### What the task asks
Please say how many lines of the listing hold "from", with no other words in the answer.

### Data extract
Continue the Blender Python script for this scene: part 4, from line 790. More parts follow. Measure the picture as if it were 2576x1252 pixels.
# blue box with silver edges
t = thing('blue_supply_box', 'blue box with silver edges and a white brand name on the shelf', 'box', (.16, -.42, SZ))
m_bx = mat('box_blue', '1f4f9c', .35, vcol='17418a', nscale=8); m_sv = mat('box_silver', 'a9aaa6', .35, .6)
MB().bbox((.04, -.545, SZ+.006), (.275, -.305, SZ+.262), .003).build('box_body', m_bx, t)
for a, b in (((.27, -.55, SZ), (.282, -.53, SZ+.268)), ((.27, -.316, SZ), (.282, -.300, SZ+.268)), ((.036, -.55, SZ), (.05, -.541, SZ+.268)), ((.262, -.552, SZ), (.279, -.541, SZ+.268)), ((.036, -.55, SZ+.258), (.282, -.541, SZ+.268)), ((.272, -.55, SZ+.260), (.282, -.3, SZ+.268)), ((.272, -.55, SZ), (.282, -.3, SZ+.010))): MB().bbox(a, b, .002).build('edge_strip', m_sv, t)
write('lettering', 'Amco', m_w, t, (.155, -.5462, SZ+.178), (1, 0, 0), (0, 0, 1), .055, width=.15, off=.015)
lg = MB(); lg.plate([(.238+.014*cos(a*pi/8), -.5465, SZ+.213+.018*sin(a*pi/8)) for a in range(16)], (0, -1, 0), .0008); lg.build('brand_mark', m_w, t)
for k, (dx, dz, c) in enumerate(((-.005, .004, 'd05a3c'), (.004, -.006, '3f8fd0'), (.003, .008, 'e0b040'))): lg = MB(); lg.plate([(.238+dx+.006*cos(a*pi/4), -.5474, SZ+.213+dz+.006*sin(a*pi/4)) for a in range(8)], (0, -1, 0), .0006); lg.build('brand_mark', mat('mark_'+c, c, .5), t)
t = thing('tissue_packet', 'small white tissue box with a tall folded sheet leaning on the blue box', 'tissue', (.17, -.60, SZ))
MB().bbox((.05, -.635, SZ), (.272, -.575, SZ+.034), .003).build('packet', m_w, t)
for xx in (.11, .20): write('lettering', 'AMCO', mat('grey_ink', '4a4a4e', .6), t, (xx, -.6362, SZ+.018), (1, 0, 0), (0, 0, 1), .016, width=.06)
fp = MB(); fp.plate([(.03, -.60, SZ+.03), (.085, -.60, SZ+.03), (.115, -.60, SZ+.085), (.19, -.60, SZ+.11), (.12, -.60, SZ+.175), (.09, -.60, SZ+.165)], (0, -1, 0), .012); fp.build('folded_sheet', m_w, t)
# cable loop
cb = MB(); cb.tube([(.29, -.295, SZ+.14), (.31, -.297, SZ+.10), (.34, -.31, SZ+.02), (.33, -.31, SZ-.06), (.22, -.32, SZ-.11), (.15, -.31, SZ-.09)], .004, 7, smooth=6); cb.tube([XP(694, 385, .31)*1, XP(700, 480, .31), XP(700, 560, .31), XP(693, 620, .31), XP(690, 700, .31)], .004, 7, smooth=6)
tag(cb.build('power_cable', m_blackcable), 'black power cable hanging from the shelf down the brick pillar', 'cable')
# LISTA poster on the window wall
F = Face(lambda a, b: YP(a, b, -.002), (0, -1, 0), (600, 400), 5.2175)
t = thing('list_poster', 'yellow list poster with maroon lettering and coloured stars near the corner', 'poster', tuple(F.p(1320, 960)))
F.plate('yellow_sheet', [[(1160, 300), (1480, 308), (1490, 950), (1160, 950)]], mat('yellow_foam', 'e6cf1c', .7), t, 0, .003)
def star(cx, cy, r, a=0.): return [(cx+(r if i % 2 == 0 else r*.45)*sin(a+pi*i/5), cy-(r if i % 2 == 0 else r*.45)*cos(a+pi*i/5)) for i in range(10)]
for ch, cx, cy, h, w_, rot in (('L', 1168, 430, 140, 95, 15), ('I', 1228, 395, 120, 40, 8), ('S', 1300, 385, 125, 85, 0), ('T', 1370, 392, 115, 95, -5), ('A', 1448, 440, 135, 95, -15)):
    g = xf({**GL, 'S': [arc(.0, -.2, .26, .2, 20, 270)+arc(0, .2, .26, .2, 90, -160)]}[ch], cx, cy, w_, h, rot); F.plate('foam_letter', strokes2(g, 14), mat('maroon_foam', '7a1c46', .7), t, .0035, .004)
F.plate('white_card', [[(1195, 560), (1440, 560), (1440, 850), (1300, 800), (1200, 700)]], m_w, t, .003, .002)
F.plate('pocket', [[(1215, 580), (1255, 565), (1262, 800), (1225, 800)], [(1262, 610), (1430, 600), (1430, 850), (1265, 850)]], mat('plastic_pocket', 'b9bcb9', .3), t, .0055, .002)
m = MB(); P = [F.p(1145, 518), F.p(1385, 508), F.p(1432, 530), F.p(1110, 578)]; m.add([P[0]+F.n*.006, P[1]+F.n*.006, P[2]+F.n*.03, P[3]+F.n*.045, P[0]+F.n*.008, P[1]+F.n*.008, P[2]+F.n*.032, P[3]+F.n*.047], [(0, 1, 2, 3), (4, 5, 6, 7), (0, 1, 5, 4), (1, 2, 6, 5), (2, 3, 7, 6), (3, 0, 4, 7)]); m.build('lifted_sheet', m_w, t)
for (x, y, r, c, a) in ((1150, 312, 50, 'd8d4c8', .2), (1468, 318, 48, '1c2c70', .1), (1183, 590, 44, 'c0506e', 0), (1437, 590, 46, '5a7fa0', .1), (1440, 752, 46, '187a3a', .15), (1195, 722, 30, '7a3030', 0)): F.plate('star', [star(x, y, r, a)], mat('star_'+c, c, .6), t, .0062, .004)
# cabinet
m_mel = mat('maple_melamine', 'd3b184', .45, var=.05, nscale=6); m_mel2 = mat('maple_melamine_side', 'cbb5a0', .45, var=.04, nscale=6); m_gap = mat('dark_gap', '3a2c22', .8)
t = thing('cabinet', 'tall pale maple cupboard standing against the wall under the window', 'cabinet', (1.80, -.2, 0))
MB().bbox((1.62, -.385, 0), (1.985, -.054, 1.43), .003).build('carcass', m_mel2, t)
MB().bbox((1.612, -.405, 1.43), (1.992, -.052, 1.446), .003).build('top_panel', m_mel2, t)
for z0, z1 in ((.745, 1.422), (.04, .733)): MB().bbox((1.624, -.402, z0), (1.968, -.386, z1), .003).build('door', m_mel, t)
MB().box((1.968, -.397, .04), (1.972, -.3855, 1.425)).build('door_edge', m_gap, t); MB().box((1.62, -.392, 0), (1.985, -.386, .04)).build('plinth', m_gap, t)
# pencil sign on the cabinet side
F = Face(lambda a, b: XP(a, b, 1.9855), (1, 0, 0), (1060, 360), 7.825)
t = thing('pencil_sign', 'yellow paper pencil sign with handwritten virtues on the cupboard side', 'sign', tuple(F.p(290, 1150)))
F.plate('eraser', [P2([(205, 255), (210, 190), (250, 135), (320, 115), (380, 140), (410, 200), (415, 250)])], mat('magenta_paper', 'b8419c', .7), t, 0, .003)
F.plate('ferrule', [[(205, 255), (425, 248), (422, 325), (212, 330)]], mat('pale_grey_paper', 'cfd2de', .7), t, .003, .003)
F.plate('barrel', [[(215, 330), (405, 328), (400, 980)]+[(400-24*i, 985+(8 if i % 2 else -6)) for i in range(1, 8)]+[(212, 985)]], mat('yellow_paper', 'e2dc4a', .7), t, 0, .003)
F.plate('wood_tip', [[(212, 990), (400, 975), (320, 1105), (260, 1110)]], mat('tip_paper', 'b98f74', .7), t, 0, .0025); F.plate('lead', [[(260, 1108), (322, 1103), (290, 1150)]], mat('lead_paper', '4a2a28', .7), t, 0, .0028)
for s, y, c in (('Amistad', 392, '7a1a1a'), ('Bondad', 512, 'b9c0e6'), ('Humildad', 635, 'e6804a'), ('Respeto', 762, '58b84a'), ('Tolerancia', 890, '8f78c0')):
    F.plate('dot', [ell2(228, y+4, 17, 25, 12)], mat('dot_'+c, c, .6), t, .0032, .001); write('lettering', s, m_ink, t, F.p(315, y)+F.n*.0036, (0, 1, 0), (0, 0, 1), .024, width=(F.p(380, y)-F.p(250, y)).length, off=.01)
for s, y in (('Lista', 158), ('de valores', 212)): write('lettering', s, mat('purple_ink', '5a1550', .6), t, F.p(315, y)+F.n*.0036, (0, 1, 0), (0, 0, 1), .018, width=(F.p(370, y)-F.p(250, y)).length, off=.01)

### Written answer
2